The degree to which you will get on board with this prank show depends on your personal tolerance for one setup in which a Little Person is made to play a demon baby who races at full speed out of his cursed mother’s womb and chases the mark to his car; and one in which an elaborate tasting menu ends with a serving of “long pig” — a human, possibly named Russell, who died 12 days before ending up on rapturous restaurant patrons’ plates. 

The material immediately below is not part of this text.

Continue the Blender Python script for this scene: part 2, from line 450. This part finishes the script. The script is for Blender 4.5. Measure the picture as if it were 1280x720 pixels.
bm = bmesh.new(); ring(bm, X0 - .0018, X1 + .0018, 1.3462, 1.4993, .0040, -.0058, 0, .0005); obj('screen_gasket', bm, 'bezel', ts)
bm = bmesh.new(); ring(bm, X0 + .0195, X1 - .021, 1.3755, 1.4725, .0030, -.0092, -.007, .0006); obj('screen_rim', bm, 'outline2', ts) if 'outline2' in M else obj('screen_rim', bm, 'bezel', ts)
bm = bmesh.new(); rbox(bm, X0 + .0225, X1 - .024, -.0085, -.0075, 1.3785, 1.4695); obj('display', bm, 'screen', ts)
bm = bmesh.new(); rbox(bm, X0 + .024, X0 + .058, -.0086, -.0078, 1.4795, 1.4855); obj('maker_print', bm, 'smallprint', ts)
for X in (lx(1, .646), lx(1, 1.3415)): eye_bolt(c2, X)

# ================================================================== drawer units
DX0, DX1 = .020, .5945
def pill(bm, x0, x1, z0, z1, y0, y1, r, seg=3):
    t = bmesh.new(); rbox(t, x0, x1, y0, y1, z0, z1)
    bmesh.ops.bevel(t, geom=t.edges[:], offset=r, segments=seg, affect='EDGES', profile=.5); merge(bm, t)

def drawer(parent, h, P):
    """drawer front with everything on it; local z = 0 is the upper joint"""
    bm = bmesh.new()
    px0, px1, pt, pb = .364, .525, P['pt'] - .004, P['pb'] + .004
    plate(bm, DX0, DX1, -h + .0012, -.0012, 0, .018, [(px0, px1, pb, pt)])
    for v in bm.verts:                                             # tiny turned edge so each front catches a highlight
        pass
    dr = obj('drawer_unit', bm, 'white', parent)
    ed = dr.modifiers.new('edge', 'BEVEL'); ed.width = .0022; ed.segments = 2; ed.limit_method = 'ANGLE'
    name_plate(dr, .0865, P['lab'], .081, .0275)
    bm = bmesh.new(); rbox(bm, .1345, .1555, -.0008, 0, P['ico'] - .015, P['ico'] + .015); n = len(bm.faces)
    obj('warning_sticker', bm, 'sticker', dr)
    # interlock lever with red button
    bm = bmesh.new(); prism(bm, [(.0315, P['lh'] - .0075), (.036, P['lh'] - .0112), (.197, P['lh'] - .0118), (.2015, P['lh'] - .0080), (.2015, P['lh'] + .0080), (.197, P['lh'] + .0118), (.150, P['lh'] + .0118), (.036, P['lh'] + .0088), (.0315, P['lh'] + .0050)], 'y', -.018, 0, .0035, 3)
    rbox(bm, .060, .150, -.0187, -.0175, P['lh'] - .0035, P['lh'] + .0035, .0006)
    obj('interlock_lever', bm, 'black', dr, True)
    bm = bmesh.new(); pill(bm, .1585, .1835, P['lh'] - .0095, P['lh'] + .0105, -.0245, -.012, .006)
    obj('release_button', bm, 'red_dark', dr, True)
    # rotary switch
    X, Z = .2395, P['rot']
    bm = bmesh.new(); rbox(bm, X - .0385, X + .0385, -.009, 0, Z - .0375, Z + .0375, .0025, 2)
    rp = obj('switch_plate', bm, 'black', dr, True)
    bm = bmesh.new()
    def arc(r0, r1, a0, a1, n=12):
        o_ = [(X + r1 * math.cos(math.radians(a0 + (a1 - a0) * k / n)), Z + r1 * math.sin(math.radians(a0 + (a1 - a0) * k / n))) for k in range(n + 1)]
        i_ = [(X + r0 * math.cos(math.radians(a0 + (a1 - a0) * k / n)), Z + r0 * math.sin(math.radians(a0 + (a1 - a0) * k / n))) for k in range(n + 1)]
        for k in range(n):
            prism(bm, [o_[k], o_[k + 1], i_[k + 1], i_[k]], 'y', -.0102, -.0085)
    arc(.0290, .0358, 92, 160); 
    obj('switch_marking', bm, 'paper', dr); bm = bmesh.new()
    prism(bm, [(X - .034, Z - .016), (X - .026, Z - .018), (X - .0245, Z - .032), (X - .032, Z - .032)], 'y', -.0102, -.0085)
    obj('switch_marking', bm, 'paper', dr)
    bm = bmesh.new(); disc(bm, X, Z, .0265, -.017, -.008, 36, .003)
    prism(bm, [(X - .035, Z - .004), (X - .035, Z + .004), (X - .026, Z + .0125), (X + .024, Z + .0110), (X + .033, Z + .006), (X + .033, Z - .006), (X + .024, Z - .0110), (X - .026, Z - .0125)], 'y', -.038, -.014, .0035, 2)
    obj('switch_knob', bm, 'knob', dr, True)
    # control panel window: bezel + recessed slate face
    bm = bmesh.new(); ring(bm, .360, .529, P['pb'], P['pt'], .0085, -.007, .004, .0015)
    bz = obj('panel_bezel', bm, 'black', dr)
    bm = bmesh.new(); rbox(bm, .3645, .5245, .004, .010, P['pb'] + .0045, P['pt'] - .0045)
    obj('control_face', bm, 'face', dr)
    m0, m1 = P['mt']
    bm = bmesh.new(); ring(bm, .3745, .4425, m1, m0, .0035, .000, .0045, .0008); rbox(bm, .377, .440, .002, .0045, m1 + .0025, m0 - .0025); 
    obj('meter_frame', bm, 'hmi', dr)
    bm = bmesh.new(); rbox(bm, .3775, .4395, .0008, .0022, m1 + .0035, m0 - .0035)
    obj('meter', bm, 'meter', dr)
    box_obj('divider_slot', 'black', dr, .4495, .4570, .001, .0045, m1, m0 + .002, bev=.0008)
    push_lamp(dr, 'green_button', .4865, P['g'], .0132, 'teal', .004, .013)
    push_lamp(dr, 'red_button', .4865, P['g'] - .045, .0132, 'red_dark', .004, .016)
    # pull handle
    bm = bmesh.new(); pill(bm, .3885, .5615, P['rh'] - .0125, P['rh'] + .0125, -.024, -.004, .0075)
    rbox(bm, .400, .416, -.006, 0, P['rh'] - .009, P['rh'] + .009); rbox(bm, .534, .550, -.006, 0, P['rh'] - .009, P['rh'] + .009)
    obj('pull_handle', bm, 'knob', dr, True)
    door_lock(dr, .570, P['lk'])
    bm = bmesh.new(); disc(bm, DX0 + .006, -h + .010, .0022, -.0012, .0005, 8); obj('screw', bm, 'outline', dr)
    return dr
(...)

Even if you don’t think either of these premises lies outside the bounds of good taste (no pun intended), you might find yourself, as I did, questioning how pranked these marks actually are. I understand that these situations are produced to keep marks in a psychological state such that they ignore their natural instincts to flee once, for example, a very nervous-looking priest transitions from the usual wedding script to verses in a ritual that the prank target is expected to recite along with him. But when the restaurant chef comes out to share the farm-to-table story of how the “long pig” came to be served, and he’s played by Baron Vaughn — a stand-up comic and actor who was a series regular on Grace & Frankie for nearly 100 episodes — I can’t help suspecting that Erving the mark may have figured out what was going on before he decides, with a shrug, to try his first helping of human flesh. (At least…I hope it was his first — but if not, I guess that’s another explanation for why he had no compunction about eating it this time.) 

I didn’t buy it when booked-and-busy character actor Kirk Fox didn’t get recognized, by face if not name, when he played “Pat McCurdy” in Jury Duty, and I don’t buy this either.

Even if you grant that the monoculture has been sufficiently fragmented for even actors with 20 years’ worth of credits to convince ordinary people they’re extremely avant-garde chefs, there’s also the fact that the number of pranks anyone might be subjected to on a given day has skyrocketed with the advent of pranks turning into trends online. Sports Illustrated and the New York Times are reporting on social media pranks as though they were actually news. So when a person who, seemingly by pure chance, ends up in a weird situation, maybe Scare Tactics isn’t the first thing they think of, but “this is some TikTok nonsense” might be, and that just makes the supposedly credulous reception the marks give the premiere’s pranks that much harder to buy into for the viewer. 

Personally, I could do with a lot fewer pranksters trying to sell ill-considered and mean-spirited jokes, and a lot more “illusions” like those of TikTokers siegfriedandjoy, whose comedic magic must be seen to be believed. But then again, maybe intentionally fake illusions are what Peele was actually aiming for, and the biggest prank is the one he pulled on NBC Universal by getting them to pay him for this show.